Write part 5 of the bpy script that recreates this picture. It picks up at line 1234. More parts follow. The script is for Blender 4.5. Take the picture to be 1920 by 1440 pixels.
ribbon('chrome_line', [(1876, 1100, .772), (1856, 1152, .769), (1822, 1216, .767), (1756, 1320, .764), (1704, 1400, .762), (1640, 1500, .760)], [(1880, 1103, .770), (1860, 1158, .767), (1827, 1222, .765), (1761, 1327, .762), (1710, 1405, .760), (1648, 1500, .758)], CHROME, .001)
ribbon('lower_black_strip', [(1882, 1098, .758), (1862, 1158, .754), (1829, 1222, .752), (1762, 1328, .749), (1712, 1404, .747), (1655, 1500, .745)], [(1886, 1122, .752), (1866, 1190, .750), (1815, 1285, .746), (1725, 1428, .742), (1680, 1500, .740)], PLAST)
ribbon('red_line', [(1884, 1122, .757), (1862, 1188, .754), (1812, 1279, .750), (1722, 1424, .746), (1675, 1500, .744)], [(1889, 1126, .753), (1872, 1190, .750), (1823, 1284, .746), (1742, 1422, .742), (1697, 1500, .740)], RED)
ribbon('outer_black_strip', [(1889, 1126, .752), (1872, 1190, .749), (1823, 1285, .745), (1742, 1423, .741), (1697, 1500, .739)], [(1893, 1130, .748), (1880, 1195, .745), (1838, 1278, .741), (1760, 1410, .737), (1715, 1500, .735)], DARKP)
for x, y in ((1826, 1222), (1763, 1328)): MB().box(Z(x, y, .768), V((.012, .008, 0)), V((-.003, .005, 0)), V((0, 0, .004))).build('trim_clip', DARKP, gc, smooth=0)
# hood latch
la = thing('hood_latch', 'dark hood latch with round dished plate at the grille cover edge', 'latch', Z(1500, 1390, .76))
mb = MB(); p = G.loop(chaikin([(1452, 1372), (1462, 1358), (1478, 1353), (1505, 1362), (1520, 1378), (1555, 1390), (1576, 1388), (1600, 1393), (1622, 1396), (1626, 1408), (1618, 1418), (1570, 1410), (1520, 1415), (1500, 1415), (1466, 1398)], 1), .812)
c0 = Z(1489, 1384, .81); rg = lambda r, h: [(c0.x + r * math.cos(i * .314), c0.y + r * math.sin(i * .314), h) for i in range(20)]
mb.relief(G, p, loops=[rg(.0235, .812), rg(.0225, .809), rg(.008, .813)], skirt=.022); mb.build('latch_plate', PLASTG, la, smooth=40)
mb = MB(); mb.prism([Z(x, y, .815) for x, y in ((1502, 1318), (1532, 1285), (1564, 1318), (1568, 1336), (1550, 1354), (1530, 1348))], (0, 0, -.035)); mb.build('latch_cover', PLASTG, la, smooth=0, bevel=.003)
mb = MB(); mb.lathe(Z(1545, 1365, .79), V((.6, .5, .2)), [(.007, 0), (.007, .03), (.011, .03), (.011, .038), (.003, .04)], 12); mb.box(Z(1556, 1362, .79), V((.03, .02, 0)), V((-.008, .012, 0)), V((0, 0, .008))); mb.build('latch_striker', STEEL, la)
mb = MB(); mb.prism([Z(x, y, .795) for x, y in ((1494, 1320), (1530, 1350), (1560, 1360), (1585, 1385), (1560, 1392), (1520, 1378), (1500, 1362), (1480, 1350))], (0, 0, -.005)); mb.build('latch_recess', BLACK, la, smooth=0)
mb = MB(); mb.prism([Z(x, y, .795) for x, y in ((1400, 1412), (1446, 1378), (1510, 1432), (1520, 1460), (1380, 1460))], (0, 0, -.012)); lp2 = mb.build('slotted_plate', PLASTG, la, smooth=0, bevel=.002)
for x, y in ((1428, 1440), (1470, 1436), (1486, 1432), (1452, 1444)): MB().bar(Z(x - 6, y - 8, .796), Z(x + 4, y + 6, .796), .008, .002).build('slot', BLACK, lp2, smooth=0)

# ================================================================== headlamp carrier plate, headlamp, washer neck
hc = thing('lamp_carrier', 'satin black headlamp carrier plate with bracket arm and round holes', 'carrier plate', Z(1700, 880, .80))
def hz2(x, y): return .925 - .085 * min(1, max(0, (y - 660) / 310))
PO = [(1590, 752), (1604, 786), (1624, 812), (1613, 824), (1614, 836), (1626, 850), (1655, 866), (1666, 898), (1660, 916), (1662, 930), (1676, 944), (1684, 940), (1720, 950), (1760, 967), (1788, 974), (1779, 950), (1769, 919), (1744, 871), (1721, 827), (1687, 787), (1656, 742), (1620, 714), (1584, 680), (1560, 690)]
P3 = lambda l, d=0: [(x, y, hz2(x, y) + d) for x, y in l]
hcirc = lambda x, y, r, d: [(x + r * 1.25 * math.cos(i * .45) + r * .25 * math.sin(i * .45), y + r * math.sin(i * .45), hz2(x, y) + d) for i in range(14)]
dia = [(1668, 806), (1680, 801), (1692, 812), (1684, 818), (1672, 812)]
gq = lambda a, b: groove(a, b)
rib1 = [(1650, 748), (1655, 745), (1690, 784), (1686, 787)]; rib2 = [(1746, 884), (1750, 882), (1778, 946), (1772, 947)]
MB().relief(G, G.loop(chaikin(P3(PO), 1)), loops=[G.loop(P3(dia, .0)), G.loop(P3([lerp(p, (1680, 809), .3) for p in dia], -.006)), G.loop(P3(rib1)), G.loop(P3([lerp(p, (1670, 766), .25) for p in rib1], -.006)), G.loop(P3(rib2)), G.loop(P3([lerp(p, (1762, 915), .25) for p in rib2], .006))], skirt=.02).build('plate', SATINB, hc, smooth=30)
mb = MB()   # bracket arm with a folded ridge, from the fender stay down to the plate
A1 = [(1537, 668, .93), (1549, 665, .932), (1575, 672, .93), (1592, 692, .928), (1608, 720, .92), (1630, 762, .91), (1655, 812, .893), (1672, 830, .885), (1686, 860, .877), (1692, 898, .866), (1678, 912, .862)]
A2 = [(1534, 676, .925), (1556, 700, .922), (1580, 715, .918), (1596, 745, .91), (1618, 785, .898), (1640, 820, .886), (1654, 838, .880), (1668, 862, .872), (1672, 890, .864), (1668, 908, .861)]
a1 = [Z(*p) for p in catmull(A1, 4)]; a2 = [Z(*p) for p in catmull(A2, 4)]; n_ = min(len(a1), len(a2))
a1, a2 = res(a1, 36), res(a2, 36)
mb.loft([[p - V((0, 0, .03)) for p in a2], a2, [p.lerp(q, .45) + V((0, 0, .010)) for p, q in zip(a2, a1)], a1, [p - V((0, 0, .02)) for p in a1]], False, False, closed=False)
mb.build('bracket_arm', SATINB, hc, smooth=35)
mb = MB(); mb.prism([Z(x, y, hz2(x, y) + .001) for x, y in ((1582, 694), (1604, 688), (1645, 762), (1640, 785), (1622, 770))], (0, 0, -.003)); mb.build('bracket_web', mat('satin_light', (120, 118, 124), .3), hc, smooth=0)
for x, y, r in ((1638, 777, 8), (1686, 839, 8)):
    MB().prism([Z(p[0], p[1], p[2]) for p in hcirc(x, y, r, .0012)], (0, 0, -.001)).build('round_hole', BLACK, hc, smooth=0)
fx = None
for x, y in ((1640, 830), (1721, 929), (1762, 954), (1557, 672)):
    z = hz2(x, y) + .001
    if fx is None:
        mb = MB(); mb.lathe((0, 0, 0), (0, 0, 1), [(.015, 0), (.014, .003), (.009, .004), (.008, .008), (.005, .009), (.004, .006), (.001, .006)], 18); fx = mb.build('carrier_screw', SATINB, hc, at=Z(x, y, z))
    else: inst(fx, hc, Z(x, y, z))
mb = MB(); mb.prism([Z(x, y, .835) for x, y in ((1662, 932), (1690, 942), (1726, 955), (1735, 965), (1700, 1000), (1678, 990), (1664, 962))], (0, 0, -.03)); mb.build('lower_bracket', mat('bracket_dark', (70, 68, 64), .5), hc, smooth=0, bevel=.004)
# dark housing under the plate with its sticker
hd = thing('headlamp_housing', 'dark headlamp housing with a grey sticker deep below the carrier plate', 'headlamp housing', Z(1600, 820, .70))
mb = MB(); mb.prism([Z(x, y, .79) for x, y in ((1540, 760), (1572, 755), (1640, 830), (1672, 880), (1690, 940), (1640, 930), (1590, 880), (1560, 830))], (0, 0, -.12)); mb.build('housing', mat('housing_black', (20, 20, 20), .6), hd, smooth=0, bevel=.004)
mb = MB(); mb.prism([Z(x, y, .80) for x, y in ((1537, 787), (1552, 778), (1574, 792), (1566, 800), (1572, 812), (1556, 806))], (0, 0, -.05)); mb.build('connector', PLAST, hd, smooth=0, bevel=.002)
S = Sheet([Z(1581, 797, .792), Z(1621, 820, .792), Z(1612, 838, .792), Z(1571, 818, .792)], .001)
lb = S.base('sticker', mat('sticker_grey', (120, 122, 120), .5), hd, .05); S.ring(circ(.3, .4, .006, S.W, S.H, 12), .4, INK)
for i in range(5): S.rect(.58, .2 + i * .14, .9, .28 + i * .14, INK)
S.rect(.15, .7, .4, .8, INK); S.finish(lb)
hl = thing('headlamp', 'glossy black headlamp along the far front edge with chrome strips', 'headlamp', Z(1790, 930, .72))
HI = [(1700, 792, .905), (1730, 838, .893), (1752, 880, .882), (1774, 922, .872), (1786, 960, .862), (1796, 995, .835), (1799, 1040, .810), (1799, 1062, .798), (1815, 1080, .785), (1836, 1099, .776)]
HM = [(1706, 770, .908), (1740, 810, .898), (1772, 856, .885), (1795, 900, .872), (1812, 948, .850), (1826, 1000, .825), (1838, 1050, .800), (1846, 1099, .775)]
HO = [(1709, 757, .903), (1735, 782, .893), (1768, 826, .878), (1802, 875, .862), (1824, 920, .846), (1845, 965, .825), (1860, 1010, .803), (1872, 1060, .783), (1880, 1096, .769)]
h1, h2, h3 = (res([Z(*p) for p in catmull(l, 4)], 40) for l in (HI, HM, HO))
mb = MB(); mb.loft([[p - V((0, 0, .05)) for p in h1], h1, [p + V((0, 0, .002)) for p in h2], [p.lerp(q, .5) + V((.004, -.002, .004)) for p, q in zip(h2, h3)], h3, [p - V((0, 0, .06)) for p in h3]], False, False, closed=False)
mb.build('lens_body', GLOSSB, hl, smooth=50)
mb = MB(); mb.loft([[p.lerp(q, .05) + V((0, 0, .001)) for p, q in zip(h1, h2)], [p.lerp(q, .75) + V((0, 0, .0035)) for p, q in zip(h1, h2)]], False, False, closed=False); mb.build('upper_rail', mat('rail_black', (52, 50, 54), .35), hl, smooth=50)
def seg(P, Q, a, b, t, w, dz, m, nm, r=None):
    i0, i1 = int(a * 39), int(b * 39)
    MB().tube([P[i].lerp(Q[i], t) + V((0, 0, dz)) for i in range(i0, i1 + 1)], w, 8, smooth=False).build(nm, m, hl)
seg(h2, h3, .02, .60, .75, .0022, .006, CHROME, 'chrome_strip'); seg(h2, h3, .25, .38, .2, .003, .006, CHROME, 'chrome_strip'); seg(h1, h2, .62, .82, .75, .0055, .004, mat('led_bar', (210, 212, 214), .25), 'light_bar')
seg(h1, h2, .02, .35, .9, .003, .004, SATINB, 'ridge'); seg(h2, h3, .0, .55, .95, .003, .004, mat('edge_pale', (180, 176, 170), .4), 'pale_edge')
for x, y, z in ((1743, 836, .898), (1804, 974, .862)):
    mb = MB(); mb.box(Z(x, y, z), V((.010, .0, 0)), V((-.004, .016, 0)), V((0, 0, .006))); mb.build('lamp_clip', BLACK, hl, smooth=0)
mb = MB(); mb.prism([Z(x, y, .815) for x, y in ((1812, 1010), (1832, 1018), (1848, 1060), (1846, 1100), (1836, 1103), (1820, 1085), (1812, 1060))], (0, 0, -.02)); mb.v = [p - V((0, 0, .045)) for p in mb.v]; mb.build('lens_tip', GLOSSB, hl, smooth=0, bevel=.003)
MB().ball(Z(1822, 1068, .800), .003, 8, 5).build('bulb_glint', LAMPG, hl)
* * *
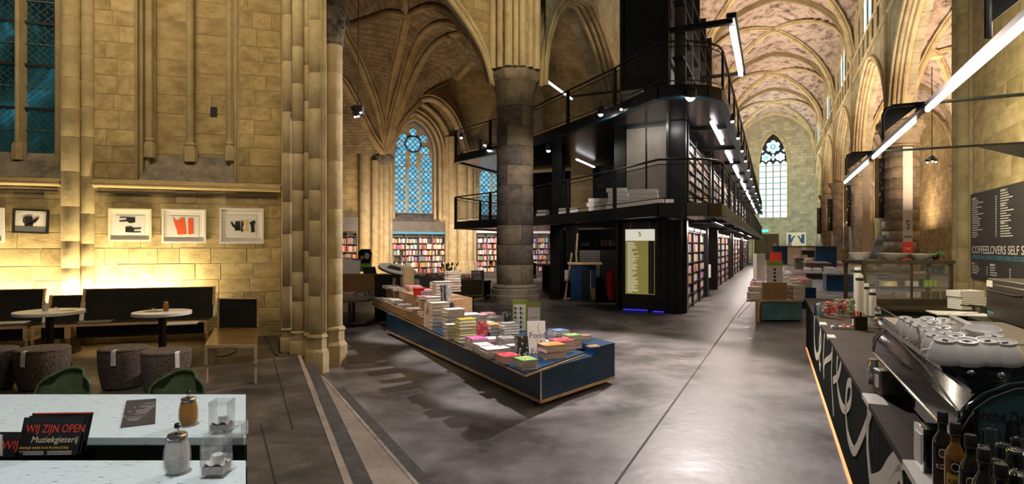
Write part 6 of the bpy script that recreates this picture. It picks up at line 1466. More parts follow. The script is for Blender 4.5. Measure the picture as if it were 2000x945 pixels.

Set problem:
Copy each line of the records that contains the word "parts".

The solution:
Write part 5 of the bpy script that recreates this picture. It picks up at line 1234. More parts follow. The script is for Blender 4.5. Take the picture to be 1920 by 1440 pixels.
Write part 6 of the bpy script that recreates this picture. It picks up at line 1466. More parts follow. The script is for Blender 4.5. Measure the picture as if it were 2000x945 pixels.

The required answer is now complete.